Read: Ethiopia is about to become Africa’s next debt defaulter

In Ghana, a plan to restructure the West African nation’s local-currency and overseas debt forced banks to set aside about $1.1 billion for the losses, after they impaired as much as 57% of local and onshore dollar-denominated debt holdings, according to Bloomberg calculations.

Despite the challenges, banks have remained profitable, thanks to rising interest rates and loan growth rates that are above the pace of economic expansion. According to Fitch Ratings, the capitalization, funding and liquidity in African banks will remain sufficient, underpinning their creditworthiness.

“Most of the larger banks in Africa have had very good real-life experience navigating those risks over many years,” Brown said.

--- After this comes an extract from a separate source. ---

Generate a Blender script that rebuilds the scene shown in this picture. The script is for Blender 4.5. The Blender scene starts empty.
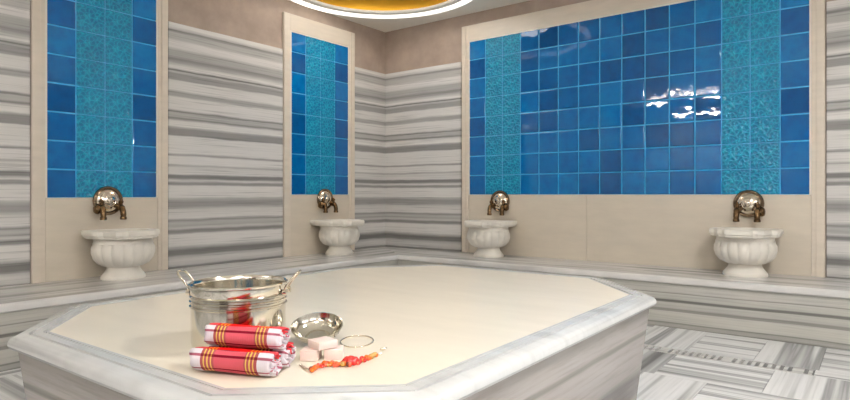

Johannesburg-based Nedbank already has operations in Eswatini, Lesotho, Mozambique, Namibia, Zimbabwe and maintains representative offices in Ghana and Kenya. It holds a 21% stake in the pan-African lender Ecobank Transnational, giving it exposure to more markets in East and West Africa.

Nedbank is looking to expand in East Africa, a focus area for incoming CEO Jason Quinn, who takes over from Brown on May 31.

“We are not sure whether we should do that through acquisitions, or now that we have built out tech stack, whether we can make a digital entry into those markets,” Brown said.